Massachusetts is changing the name of its Executive Office for Elder Affairs after learning that aging adults don’t connect with the term “elder.”

While conducting research for a new name through focus groups, surveys, and conversations with older adults, caregivers, service providers, and advocacy organizations, the state said it heard that older adults often associate the term elder with someone who is at the end of their life.

Instead, residents prefer neutral terms such as “aging” and “older people,” according to a media release. Additionally, research showed older adults deeply value the ability to maintain their independence through the aging journey. From these findings, the agency developed a new name to more accurately reflect its programs and services, and better connect with eligible adults.

The new name, Executive Office of Aging & Independence, better represents the values of older adults in Massachusetts and reflects the agency’s ongoing efforts to expand its reach and ensure older people throughout Massachusetts can access needed information, services, and support through every stage of aging, the office said in its release.

The timing of the name change was chosen to be part of the celebration of Older Americans Month in May.

“The Executive Office of Elder Affairs was established more than 50 years ago and was one of the nation’s first state agencies dedicated to addressing the needs of older people,” said Governor Maura Healey. “Today, the agency has evolved to offer programs and services that support 1.7 million older residents and nearly 1 million family caregivers. Our administration is committed to meeting the changing needs of today’s older adults, and I am thrilled that this name change better reflects those that we serve.”

In addition, legislation replaces outdated language across state statutes, such as “elder,” “elderly person(s),” and “handicapped” with “older adult(s)” and “adult with a disability.” The new legislation also incorporates gender-neutral language.

“Our administration is committed to inclusivity and updating terminology to better reflect and respect our residents,” said Lieutenant Governor Kim Driscoll. “In renaming the agency to the Executive Office of Aging & Independence, we recognize that everyone deserves to be able to age on their own terms.”

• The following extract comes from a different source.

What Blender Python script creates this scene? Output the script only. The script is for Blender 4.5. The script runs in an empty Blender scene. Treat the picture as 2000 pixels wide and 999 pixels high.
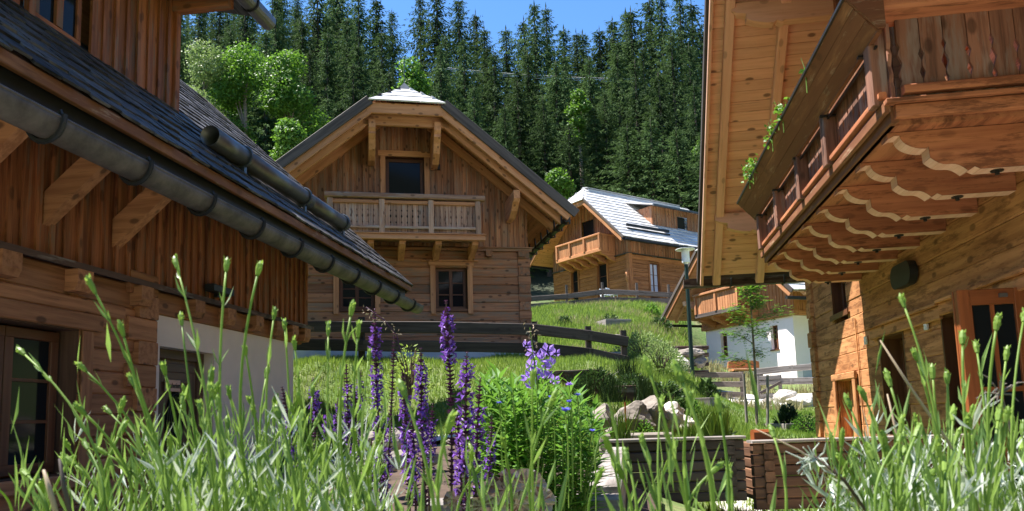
import bpy, bmesh, math, random
import numpy as np
from mathutils import Vector, Matrix
random.seed(7); np.random.seed(7)
SC = bpy.context.scene
COL = SC.collection
PI = math.pi

# ------------------------------------------------------------------ camera
PITCH, ROLL = .1214, .03
FPX, PPY = 1484., 634.
cF = Vector((0, math.cos(PITCH), math.sin(PITCH)))
_U = Vector((0, -math.sin(PITCH), math.cos(PITCH))); _R = Vector((1, 0, 0))
cR = math.cos(ROLL)*_R - math.sin(ROLL)*_U
cU = math.sin(ROLL)*_R + math.cos(ROLL)*_U
cd = bpy.data.cameras.new('camera'); cam = bpy.data.objects.new('camera', cd); COL.objects.link(cam)
m = Matrix.Identity(4)
for i in range(3):
    m[i][0] = cR[i]; m[i][1] = cU[i]; m[i][2] = -cF[i]
cam.matrix_world = m
cd.sensor_width = 36; cd.lens = 36*FPX/2000; cd.shift_y = (PPY-499.5)/2000
cd.clip_start = .02; cd.clip_end = 3000
cd.dof.use_dof = True; cd.dof.focus_distance = 13; cd.dof.aperture_fstop = 21
SC.camera = cam

# ------------------------------------------------------------------ light
SUN_AZ, SUN_EL = math.radians(-75), math.radians(63)
w = bpy.data.worlds.new('World'); SC.world = w; w.use_nodes = True
nt = w.node_tree; bg = nt.nodes['Background']
sky = nt.nodes.new('ShaderNodeTexSky'); sky.sky_type = 'NISHITA'; sky.sun_disc = False
sky.sun_elevation = SUN_EL; sky.sun_rotation = SUN_AZ
sky.altitude = 2500; sky.air_density = 1.0; sky.dust_density = .05; sky.ozone_density = 3.5
hs = nt.nodes.new('ShaderNodeHueSaturation'); hs.inputs['Saturation'].default_value = 1.15; hs.inputs['Value'].default_value = 1.0; nt.links.new(sky.outputs[0], hs.inputs['Color']); nt.links.new(hs.outputs[0], bg.inputs[0]); bg.inputs[1].default_value = .12
sd = bpy.data.lights.new('sun', 'SUN'); sd.energy = 5; sd.angle = math.radians(.53); sd.color = (1, .955, .88)
so = bpy.data.objects.new('sun', sd); COL.objects.link(so)
sv = Vector((math.sin(SUN_AZ)*math.cos(SUN_EL), math.cos(SUN_AZ)*math.cos(SUN_EL), math.sin(SUN_EL)))
so.rotation_euler = sv.to_track_quat('Z', 'Y').to_euler()
SC.view_settings.view_transform = 'Standard'; SC.view_settings.look = 'None'
SC.view_settings.exposure = 1.5; SC.view_settings.gamma = 1
SC.render.engine = 'CYCLES'
SC.cycles.max_bounces = 7; SC.cycles.transparent_max_bounces = 6

# ------------------------------------------------------------------ maths
AZ, AZC = .1479, -.2044
def ray(px, py): return cR*((px-1000)/FPX) + cU*((PPY-py)/FPX) + cF
def at(px, py, y):
    r = ray(px, py); return r*(y/r.y)
def U(a, b): return random.uniform(a, b)

# ------------------------------------------------------------------ mesh builder
class MB:
    def __init__(s, O=(0,0,0), X=(1,0,0), Y=(0,1,0), Z=(0,0,1)):
        s.O, s.X, s.Y, s.Z = Vector(O), Vector(X), Vector(Y), Vector(Z)
        s.v, s.f, s.g, s.t, s.mi = [], [], [], [], []
        s.cur = 0
    def P(s, p): return s.O + s.X*p[0] + s.Y*p[1] + s.Z*p[2]
    def raw(s, pts, faces, gcs=None, tint=None):
        b = len(s.v); o = (U(0,50), U(0,50), U(0,50)); t = random.random() if tint is None else tint
        for i, p in enumerate(pts):
            s.v.append(s.P(p)); q = gcs[i] if gcs else p
            s.g.append((q[0]+o[0], q[1]+o[1], q[2]+o[2])); s.t.append(t)
        for f in faces: s.f.append(tuple(b+i for i in f)); s.mi.append(s.cur)
    def beam(s, p0, p1, w, h, up=(0,0,1), ch=.0, tint=None, jit=0):
        p0, p1 = Vector(p0), Vector(p1); a = (p1-p0); L = a.length; a.normalize()
        up = Vector(up); x = a.cross(up)
        if x.length < 1e-4: x = a.cross(Vector((1,0,0)))
        x.normalize(); y = x.cross(a)
        if ch <= 0: sec = [(-w/2,-h/2),(w/2,-h/2),(w/2,h/2),(-w/2,h/2)]
        else:
            W, H = w/2, h/2; c = min(ch, W*.6, H*.6)
            sec = [(-W+c,-H),(W-c,-H),(W,-H+c),(W,H-c),(W-c,H),(-W+c,H),(-W,H-c),(-W,-H+c)]
        n = len(sec); pts = []; g = []
        for k, q in enumerate((p0, p1)):
            for (i, j) in sec:
                i2 = i*(1+U(-jit,jit)); j2 = j*(1+U(-jit,jit))
                pts.append(q + x*i2 + y*j2); g.append((k*L, i, j))
        fs = [(i, (i+1) % n, n+(i+1) % n, n+i) for i in range(n)] + [tuple(range(n-1,-1,-1)), tuple(range(n, 2*n))]
        s.raw(pts, fs, g, tint)
    def box(s, x0, x1, y0, y1, z0, z1, grain=0, ch=0, tint=None):
        c = ((x0+x1)/2, (y0+y1)/2, (z0+z1)/2)
        if grain == 0: s.beam((x0,c[1],c[2]), (x1,c[1],c[2]), y1-y0, z1-z0, (0,0,1), ch, tint)
        elif grain == 1: s.beam((c[0],y0,c[2]), (c[0],y1,c[2]), x1-x0, z1-z0, (0,0,1), ch, tint)
        else: s.beam((c[0],c[1],z0), (c[0],c[1],z1), x1-x0, y1-y0, (0,1,0), ch, tint)
    def hexa(s, p, grain=2, tint=None):   # 4 bottom, 4 top
        perm = {0:(0,1,2), 1:(1,0,2), 2:(2,0,1)}[grain]
        g = [(q[perm[0]], q[perm[1]], q[perm[2]]) for q in p]
        s.raw(p, [(3,2,1,0),(4,5,6,7),(0,1,5,4),(1,2,6,5),(2,3,7,6),(3,0,4,7)], g, tint)
    def prism(s, poly, vec, grain=0, tint=None):
        n = len(poly); vec = Vector(vec); pts = [Vector(p) for p in poly] + [Vector(p)+vec for p in poly]
        perm = {0:(0,1,2), 1:(1,0,2), 2:(2,0,1)}[grain]
        g = [(q[perm[0]], q[perm[1]], q[perm[2]]) for q in pts]
        s.raw(pts, [tuple(range(n-1,-1,-1)), tuple(range(n,2*n))] + [(i,(i+1)%n,n+(i+1)%n,n+i) for i in range(n)], g, tint)
    def tube(s, pts, r, n=6, caps=True, tint=None, arc=None):
        pts = [Vector(p) for p in pts]; m = len(pts)
        rr = r if isinstance(r, (list, tuple)) else [r]*m
        V = []; g = []; L = 0
        pu = None
        for i, p in enumerate(pts):
            a = (pts[min(i+1,m-1)] - pts[max(i-1,0)]).normalized()
            if pu is None: pu = Vector((0,0,1)) if abs(a.z) < .9 else Vector((1,0,0))
            x = a.cross(pu).normalized(); y = x.cross(a); pu = y
            if i: L += (p-pts[i-1]).length
            for k in range(n):
                th = 2*PI*k/n; V.append(p + (x*math.cos(th) + y*math.sin(th))*rr[i]); g.append((L, math.cos(th)*rr[i], math.sin(th)*rr[i]))
        F = []
        for i in range(m-1):
            for k in range(n): F.append((i*n+k, i*n+(k+1)%n, (i+1)*n+(k+1)%n, (i+1)*n+k))
        if caps: F += [tuple(range(n-1,-1,-1)), tuple(range((m-1)*n, m*n))]
        s.raw(V, F, g, tint)
    def leaf(s, p, d, L, W, nrm=None, tint=None, fold=.25, curl=.0):
        p = Vector(p); d = Vector(d).normalized()
        nrm = Vector(nrm) if nrm else Vector((U(-1,1),U(-1,1),U(-.2,1)))
        x = d.cross(nrm)
        if x.length < 1e-3: x = d.cross(Vector((1,.3,.2)))
        x.normalize(); n = x.cross(d)
        a = p + d*L*.45 - n*curl*L*.1; b = p + d*L - n*curl*L
        f = n*W*fold
        s.raw([p, a+x*W/2+f, b, a-x*W/2+f, a], [(0,1,4),(1,2,4),(0,4,3),(4,2,3)], None, tint)
    def build(s, name, mat, parent=None, kind=None, smooth=False, recalc=True):
        me = bpy.data.meshes.new(name); me.from_pydata([tuple(v) for v in s.v], [], s.f)
        mats = mat if isinstance(mat, (list, tuple)) else [mat]
        for q in mats: me.materials.append(q)
        if len(mats) > 1: me.polygons.foreach_set('material_index', s.mi)
        A = me.attributes.new('gc', 'FLOAT_VECTOR', 'POINT'); A.data.foreach_set('vector', np.array(s.g, dtype=np.float32).ravel())
        B = me.attributes.new('tint', 'FLOAT', 'POINT'); B.data.foreach_set('value', np.array(s.t, dtype=np.float32))
        if recalc:
            bm = bmesh.new(); bm.from_mesh(me); bmesh.ops.recalc_face_normals(bm, faces=bm.faces); bm.to_mesh(me); bm.free()
        if smooth: me.polygons.foreach_set('use_smooth', [True]*len(me.polygons))
        o = bpy.data.objects.new(name, me); COL.objects.link(o)
        if parent: o.parent = parent
        if kind: o['kind'] = kind
        return o

def tag(o, label, cat, group=None):
    o['label'] = label; o['category'] = cat
    if group: o['group'] = group
    return o
def thing(name, loc, label, cat, rz=0, group=None):
    o = bpy.data.objects.new(name, None); COL.objects.link(o); o.empty_display_size = .3
    o.location = loc; o.rotation_euler = (0, 0, rz)
    return tag(o, label, cat, group)

# ------------------------------------------------------------------ materials
def newmat(name):
    m = bpy.data.materials.new(name); m.use_nodes = True
    nt = m.node_tree; return m, nt, nt.nodes, nt.links, nt.nodes['Principled BSDF']
def ramp(N, stops):
    r = N.new('ShaderNodeValToRGB'); e = r.color_ramp.elements
    while len(e) > 1: e.remove(e[-1])
    e[0].position = stops[0][0]; e[0].color = (*stops[0][1], 1)
    for p, c in stops[1:]:
        q = e.new(p); q.color = (*c, 1)
    return r
def attr(N, n):
    a = N.new('ShaderNodeAttribute'); a.attribute_name = n; return a
def mapping(N, L, src, sc):
    q = N.new('ShaderNodeVectorMath'); q.operation = 'MULTIPLY'; L.new(src, q.inputs[0]); q.inputs[1].default_value = sc; return q.outputs[0]
def noise(N, L, vec, scale=1, detail=3, rough=.6):
    n = N.new('ShaderNodeTexNoise'); n.inputs['Scale'].default_value = scale; n.inputs['Detail'].default_value = detail; n.inputs['Roughness'].default_value = rough
    L.new(vec, n.inputs['Vector']); return n.outputs[0]
def mixc(N, L, f, a, b, mode='MIX'):
    m = N.new('ShaderNodeMix'); m.data_type = 'RGBA'; m.blend_type = mode
    if isinstance(f, float): m.inputs[0].default_value = f
    else: L.new(f, m.inputs[0])
    for i, x in ((6, a), (7, b)):
        if isinstance(x, tuple): m.inputs[i].default_value = (*x, 1)
        else: L.new(x, m.inputs[i])
    return m.outputs[2]
def mrange(N, L, v, a, b, c=0, d=1):
    m = N.new('ShaderNodeMapRange'); L.new(v, m.inputs[0])
    for i, x in enumerate((a, b, c, d)): m.inputs[i+1].default_value = x
    return m.outputs[0]
def val(N, L, col, v):
    h = N.new('ShaderNodeHueSaturation'); L.new(col, h.inputs['Color']); L.new(v, h.inputs['Value']); return h.outputs[0]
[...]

Modernizing the agency’s name is intended to reduce stigma around growing older, to normalize aging as a natural process, and to emphasize that older people value independence and self-determination.

To usher in a new, more expansive, model for older adults aging in community, the agency also unveiled a new mission, vision, and tagline:

  • Mission: Together, we support aging adults to live and thrive safely and independently – how and where they want.
  • Vision: We envision a state in which every person has the tools, resources, and support they need to fully embrace the aging experience.
  • Tagline: Your partners in aging.